(Scene modeling code data)
------------------------------------------------------------
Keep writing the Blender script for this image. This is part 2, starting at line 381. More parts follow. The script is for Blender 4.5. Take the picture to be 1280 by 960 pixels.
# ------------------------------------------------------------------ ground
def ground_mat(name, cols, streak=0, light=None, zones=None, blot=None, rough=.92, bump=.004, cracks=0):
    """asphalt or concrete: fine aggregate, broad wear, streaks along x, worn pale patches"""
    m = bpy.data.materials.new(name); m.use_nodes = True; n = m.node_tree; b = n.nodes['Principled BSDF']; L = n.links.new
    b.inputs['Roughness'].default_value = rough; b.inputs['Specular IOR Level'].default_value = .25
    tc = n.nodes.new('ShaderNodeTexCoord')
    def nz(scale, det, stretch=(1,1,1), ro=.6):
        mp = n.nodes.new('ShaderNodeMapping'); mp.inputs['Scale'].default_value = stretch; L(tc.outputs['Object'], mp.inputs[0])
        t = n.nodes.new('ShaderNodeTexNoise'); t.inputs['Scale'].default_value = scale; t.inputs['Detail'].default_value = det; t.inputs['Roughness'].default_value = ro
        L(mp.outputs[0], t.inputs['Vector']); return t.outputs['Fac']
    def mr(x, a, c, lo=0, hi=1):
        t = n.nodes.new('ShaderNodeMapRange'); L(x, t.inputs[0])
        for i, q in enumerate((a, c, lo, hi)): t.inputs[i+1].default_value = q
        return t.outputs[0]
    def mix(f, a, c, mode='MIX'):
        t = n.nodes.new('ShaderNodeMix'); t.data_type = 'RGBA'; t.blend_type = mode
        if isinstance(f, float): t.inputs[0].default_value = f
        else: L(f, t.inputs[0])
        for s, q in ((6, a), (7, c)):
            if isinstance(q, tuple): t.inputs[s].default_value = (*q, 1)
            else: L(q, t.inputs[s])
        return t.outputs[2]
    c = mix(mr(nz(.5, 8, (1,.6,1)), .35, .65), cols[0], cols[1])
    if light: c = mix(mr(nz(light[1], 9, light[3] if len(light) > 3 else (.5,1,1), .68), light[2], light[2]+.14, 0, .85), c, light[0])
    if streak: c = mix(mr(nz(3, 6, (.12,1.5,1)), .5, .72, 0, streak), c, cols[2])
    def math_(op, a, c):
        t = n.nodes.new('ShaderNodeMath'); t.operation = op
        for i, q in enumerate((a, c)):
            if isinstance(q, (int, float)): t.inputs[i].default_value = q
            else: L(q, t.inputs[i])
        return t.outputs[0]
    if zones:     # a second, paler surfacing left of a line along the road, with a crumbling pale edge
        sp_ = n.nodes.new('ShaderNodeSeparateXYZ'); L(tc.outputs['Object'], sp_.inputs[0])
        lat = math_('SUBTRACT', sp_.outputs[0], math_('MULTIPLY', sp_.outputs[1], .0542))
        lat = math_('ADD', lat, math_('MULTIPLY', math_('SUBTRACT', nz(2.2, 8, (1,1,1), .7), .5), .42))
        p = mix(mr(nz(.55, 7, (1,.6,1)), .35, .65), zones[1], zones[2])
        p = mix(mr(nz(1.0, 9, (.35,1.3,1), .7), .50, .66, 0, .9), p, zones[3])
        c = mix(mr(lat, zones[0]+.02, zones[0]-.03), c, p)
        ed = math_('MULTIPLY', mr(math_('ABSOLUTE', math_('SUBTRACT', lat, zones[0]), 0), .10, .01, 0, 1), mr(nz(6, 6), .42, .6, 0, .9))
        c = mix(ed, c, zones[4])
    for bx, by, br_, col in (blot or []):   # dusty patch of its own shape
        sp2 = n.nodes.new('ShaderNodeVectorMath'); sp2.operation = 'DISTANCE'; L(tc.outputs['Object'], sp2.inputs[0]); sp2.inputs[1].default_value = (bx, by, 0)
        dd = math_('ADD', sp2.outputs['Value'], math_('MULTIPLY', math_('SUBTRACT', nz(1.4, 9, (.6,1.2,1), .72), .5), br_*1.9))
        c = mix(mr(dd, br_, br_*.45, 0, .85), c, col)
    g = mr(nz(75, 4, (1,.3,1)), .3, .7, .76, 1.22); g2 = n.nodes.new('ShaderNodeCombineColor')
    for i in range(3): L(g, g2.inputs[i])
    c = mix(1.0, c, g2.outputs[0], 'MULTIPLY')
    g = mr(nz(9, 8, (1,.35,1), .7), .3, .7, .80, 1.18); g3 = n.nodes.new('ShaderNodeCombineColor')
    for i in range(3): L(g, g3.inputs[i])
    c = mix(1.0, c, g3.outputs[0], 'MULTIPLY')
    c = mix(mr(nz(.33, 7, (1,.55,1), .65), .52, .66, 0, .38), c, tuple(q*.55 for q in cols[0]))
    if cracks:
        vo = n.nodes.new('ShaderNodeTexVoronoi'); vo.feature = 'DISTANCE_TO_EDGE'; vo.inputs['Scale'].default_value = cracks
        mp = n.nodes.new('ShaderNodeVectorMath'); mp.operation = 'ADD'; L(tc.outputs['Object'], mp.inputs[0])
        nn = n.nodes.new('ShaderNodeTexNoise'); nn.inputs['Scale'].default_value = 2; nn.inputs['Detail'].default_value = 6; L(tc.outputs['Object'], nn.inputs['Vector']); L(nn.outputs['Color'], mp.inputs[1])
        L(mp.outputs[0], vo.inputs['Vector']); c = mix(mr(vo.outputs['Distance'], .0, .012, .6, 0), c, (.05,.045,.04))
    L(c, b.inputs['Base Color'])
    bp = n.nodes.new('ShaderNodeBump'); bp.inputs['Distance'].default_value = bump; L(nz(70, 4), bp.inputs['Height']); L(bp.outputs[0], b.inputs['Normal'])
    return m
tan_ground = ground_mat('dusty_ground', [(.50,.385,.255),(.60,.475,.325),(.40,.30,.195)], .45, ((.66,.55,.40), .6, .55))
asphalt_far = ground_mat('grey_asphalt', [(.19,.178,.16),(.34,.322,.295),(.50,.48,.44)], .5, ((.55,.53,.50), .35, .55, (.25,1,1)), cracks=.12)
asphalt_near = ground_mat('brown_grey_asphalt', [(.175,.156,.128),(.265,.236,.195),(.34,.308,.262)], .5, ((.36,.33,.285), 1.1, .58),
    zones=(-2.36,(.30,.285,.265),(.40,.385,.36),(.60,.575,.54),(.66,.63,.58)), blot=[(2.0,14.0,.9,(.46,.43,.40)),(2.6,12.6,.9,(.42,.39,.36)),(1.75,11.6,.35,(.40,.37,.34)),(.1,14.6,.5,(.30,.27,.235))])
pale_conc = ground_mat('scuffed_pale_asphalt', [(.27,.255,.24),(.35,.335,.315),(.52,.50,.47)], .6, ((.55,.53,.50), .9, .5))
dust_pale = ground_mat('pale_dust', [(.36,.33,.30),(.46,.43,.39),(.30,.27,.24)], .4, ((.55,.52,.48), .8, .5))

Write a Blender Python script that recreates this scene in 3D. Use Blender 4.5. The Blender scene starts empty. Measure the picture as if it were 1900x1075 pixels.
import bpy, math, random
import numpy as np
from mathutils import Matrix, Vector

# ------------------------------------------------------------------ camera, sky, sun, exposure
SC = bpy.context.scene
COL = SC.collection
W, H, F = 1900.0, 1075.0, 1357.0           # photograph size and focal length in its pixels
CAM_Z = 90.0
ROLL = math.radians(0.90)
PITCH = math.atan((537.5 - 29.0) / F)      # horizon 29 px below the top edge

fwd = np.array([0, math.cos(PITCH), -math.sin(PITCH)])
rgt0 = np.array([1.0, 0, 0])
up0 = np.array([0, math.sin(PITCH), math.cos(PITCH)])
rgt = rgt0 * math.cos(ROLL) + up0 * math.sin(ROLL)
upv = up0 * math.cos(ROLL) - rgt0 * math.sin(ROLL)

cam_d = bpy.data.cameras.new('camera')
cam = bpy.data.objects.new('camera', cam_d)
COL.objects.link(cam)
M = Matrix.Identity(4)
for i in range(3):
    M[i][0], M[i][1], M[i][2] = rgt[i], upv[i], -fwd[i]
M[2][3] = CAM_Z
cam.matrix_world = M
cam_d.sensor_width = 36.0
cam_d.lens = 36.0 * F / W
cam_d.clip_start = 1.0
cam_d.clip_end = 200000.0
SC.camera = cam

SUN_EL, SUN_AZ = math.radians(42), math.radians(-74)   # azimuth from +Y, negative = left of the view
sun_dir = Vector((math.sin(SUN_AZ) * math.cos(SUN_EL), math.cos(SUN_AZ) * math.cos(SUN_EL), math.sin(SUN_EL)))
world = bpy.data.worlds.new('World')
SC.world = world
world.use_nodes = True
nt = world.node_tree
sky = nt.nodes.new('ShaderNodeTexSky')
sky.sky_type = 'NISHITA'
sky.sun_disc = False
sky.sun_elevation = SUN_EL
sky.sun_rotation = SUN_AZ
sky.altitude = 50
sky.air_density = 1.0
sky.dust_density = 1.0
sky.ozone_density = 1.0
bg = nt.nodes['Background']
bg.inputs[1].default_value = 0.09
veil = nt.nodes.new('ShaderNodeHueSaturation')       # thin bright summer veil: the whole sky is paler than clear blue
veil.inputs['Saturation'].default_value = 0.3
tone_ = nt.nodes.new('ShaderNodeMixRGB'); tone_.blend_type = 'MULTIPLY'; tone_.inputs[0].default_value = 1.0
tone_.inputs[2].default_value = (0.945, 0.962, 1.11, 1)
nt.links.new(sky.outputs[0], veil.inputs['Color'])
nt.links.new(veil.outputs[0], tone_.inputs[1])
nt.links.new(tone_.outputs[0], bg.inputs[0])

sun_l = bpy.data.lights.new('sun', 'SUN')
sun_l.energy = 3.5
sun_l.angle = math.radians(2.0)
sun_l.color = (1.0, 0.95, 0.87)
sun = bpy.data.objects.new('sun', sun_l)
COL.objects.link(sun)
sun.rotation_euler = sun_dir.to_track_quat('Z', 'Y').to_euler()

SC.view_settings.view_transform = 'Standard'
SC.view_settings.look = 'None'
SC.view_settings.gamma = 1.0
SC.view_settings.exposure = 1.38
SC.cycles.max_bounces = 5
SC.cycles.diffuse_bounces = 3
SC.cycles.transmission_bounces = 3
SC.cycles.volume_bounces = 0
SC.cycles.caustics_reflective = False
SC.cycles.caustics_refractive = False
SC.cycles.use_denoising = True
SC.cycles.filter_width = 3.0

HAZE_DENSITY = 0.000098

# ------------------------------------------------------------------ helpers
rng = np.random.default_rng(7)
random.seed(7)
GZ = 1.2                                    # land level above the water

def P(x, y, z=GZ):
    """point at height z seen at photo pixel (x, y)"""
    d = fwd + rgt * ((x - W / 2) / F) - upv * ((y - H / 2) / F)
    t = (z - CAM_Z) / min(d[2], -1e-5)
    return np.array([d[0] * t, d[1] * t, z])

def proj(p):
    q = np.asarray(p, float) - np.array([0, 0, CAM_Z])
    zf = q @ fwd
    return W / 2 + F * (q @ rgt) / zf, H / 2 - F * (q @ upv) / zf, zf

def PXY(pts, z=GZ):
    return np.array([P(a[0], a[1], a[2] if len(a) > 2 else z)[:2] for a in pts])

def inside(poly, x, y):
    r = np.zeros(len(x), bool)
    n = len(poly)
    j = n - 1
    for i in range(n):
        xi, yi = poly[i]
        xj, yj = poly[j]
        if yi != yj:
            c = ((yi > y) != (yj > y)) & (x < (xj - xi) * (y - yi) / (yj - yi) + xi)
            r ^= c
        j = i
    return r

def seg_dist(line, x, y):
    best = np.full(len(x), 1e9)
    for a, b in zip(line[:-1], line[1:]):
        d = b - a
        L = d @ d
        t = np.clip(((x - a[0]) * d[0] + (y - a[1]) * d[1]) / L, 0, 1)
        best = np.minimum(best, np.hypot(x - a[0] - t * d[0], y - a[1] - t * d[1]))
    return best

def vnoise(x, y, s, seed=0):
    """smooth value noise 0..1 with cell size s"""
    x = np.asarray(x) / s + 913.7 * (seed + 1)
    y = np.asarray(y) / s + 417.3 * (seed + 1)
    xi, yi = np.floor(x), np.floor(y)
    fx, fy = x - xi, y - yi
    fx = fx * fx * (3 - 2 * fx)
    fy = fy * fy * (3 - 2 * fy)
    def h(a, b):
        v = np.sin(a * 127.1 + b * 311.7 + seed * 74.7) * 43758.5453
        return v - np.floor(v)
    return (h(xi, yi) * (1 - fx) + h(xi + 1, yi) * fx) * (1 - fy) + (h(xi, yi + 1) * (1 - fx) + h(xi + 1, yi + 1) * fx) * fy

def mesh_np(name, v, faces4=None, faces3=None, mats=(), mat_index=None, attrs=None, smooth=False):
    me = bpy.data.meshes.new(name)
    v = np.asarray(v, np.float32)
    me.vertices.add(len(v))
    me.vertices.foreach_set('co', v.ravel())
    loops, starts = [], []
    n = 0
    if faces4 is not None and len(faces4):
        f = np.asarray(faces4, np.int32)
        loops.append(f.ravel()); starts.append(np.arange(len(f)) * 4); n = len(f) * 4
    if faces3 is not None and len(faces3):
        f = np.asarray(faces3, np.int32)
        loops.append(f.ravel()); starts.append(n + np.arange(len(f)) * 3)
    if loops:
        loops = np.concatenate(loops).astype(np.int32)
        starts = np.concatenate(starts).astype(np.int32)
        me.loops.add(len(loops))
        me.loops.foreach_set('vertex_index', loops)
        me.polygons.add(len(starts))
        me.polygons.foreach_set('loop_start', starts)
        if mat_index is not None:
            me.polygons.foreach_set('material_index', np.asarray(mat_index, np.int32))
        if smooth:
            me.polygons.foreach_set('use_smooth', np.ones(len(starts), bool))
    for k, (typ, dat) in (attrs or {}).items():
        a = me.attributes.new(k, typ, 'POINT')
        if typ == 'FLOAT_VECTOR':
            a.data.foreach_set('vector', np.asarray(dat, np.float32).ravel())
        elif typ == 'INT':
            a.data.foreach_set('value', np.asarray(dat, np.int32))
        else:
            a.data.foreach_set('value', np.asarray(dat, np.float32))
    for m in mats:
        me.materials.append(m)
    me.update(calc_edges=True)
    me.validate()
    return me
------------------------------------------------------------
» **What the exercise asks**:
Working from the data above, extract solely the lines from the one containing "Write a Blender" through the one containing "SC.camera = cam", exactly as they appear, both included.

» **Answer in full**:
Write a Blender Python script that recreates this scene in 3D. Use Blender 4.5. The Blender scene starts empty. Measure the picture as if it were 1900x1075 pixels.
import bpy, math, random
import numpy as np
from mathutils import Matrix, Vector

# ------------------------------------------------------------------ camera, sky, sun, exposure
SC = bpy.context.scene
COL = SC.collection
W, H, F = 1900.0, 1075.0, 1357.0           # photograph size and focal length in its pixels
CAM_Z = 90.0
ROLL = math.radians(0.90)
PITCH = math.atan((537.5 - 29.0) / F)      # horizon 29 px below the top edge

fwd = np.array([0, math.cos(PITCH), -math.sin(PITCH)])
rgt0 = np.array([1.0, 0, 0])
up0 = np.array([0, math.sin(PITCH), math.cos(PITCH)])
rgt = rgt0 * math.cos(ROLL) + up0 * math.sin(ROLL)
upv = up0 * math.cos(ROLL) - rgt0 * math.sin(ROLL)

cam_d = bpy.data.cameras.new('camera')
cam = bpy.data.objects.new('camera', cam_d)
COL.objects.link(cam)
M = Matrix.Identity(4)
for i in range(3):
    M[i][0], M[i][1], M[i][2] = rgt[i], upv[i], -fwd[i]
M[2][3] = CAM_Z
cam.matrix_world = M
cam_d.sensor_width = 36.0
cam_d.lens = 36.0 * F / W
cam_d.clip_start = 1.0
cam_d.clip_end = 200000.0
SC.camera = cam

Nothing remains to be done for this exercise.